Fairfield Lake Park saga proves Texas loves property rights, except when it doesn’t | Opinion

Watch the law-making frenzy in the Legislature’s final few weeks and you’ll sometimes see the opposite of the intended outcome — taking a bad idea and making it worse.

Take Fairfield Lake State Park. After the state enjoyed decades of generosity from the park’s corporate owners, it was caught flat-footed when the company decided to sell the land. Austin harrumphed that it might use eminent domain, the government power to seize private land for the public good.

That was too blunt a tool, so lawmakers invented a new one — but it’s another terrible shot at property rights, a gross abuse of power targeted at one situation, one landowner and prospective buyer.

Vistra Corp. and, before it, subsidiary Luminant, operated a power plant at the site, nearly halfway between Dallas and Houston, until 2018. But going back to the 1970s, the owner leased the land for the state park. It never charged Texas a dime. The state eventually offered to buy part of it, officials have said, but Vistra didn’t want to break it up.

The company struck a deal with Todd Interests, a Dallas developer who wants to build a gated luxury-home community and reportedly sell water from Fairfield Lake to the Fort Worth area.

That last detail apparently sparked what passes for creativity in the Legislature. Rep. Angelia Orr altered her bill, which would have authorized eminent domain to seize the park. Now, the Itasca Republican would require environmental regulators to get the Texas Parks and Wildlife Commission’s approval to modify water rights from the lake or nearby Big Brown Creek.

That arrangement exists for no other body of water in Texas, a parks department spokeswoman confirmed. It’s entirely made up to thwart development of the land, presumably scuttling the deal and giving Vistra no option but to sell the land to the state for a fraction of what it would get from Dallas developer Todd Interests.

To sum up: The state accepted charity for 50 years, dawdled on protecting a gem of a park, and wants to change the rules when the property owner doesn’t acquiesce — in a state that supposedly cherishes property rights. It’s gangster government, and it won robust approval in the House.

But then, it’s not like the House seriously debated the matter. Orr is a first-term lawmaker, and this was her first bill to get to the floor. So when the bill came up April 20, her colleagues were much more interested in their ritual hazing of a freshman than noticing the state overreach they were about to approve. They yukked it up about Orr being part of a new “dimples caucus” and joked about the possibility of a nude beach at Fairfield Lake. The bill won final House approval the next day on a 131-8 vote.

Across the Capitol, Sen. Charles Perry is trying to clean up Orr’s bill little. The Lubbock Republican, who leads the Senate’s Water, Agriculture and Rural Affairs Committee, has altered the bill to apply to all state parks. That’s a mostly meaningless gesture, though.

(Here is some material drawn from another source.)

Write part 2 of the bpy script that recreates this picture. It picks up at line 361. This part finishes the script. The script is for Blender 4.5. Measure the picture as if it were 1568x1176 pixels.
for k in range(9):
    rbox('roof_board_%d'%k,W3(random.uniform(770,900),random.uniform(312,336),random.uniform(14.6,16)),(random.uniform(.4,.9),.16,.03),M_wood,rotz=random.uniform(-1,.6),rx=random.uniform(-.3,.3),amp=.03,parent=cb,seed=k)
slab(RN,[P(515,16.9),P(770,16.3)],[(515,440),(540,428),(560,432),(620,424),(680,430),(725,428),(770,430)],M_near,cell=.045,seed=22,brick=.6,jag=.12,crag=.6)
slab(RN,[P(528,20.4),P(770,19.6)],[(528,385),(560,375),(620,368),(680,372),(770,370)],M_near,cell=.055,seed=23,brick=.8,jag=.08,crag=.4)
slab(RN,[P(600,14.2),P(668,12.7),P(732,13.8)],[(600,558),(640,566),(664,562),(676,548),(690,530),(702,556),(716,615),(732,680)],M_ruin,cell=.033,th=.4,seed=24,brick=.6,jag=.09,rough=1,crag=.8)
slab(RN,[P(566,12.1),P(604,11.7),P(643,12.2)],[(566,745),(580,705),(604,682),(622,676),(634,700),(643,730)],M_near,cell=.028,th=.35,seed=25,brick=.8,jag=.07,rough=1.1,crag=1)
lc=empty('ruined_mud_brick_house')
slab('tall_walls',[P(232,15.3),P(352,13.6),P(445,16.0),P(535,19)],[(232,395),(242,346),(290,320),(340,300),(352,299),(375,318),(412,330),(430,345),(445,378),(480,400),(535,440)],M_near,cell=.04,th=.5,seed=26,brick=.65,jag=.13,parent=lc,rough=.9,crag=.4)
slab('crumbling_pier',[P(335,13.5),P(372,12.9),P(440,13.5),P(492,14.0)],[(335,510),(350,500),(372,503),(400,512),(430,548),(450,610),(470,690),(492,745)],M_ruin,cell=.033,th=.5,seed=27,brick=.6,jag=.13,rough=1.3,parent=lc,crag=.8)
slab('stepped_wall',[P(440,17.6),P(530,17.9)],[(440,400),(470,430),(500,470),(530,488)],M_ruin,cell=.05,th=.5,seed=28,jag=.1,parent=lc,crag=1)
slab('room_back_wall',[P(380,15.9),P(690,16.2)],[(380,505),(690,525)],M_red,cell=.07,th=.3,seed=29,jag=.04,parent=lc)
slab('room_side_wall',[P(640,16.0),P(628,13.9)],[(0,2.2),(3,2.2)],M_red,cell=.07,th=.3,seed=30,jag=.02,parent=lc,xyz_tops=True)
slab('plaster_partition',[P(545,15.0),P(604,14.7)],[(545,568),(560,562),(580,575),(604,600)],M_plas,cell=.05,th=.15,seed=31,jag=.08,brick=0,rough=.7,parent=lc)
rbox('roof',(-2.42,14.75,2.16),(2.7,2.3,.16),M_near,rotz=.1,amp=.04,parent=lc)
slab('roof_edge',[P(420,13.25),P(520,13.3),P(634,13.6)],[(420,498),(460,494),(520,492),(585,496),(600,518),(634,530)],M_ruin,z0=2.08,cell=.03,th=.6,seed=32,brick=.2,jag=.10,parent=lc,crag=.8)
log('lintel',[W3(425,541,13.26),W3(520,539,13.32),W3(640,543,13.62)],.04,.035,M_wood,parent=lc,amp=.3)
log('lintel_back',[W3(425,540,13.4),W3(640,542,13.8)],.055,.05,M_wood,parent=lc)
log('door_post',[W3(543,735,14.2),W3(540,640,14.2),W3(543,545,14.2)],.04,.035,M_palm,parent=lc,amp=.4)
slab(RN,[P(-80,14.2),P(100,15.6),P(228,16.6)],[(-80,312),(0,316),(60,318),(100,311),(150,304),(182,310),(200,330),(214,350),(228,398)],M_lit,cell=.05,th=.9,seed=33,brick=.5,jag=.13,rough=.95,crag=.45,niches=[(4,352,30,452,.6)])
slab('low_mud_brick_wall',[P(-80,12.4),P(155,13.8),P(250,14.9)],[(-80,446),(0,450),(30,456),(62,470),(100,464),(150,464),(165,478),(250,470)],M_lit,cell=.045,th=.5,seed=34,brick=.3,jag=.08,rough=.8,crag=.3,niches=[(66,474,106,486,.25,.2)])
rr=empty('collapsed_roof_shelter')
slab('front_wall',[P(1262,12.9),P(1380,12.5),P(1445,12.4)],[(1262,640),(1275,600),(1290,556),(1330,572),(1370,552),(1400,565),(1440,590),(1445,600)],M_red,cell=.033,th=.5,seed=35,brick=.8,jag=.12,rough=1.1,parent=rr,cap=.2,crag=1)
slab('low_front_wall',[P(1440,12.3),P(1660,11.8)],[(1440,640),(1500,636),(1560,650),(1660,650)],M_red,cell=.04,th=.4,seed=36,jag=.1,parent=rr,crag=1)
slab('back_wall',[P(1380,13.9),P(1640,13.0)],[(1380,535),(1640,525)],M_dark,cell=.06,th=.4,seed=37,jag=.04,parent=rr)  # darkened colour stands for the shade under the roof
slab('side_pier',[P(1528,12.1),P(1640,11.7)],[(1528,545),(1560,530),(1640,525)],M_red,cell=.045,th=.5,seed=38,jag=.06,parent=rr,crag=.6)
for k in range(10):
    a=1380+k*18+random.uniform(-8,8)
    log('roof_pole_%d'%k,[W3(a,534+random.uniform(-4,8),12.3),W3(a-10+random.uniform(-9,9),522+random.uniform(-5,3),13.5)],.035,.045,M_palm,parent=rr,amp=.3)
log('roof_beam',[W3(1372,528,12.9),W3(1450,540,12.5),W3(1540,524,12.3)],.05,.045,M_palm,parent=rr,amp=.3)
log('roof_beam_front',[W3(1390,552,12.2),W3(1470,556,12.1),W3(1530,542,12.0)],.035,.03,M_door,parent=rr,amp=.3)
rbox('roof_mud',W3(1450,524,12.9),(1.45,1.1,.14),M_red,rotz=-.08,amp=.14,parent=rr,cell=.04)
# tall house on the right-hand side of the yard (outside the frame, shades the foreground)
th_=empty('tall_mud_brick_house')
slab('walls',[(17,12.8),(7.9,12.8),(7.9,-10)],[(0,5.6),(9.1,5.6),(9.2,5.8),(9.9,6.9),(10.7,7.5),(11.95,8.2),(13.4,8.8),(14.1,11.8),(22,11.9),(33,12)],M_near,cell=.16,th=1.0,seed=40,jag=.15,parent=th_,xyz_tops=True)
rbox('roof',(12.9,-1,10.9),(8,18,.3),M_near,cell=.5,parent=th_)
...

The state owns most of its parkland, and nearly all of its other leases are from other governments, so this kind of dispute is much less likely.

Besides, a bad idea spread a little wider is still a bad idea, just with more potential impact.

A right as precious as private property is endangered if the state acts capriciously.

In this case, the political facts are heavily in the Legislature’s favor. No one wants to lose Fairfield Lake State Park, which has seen a boost of visitors since its probable closure made news. After all, the “villains” here are an energy company and a developer aiming to serve the wealthy and make a killing on the deal.

It won’t be surprising if the bill wins final approval, launching Todd Interests and the state into years of expensive litigation.

Good, you might say. We need these open spaces for our growing population.

We agree, and we’ve urged the Legislature to bolster the budget for land acquisition and help ensure that this kind of situation never happens again.

But remember: If the state can target a bill directly at the property rights of Vistra and Todd Interests, it can do it to anyone. Even you.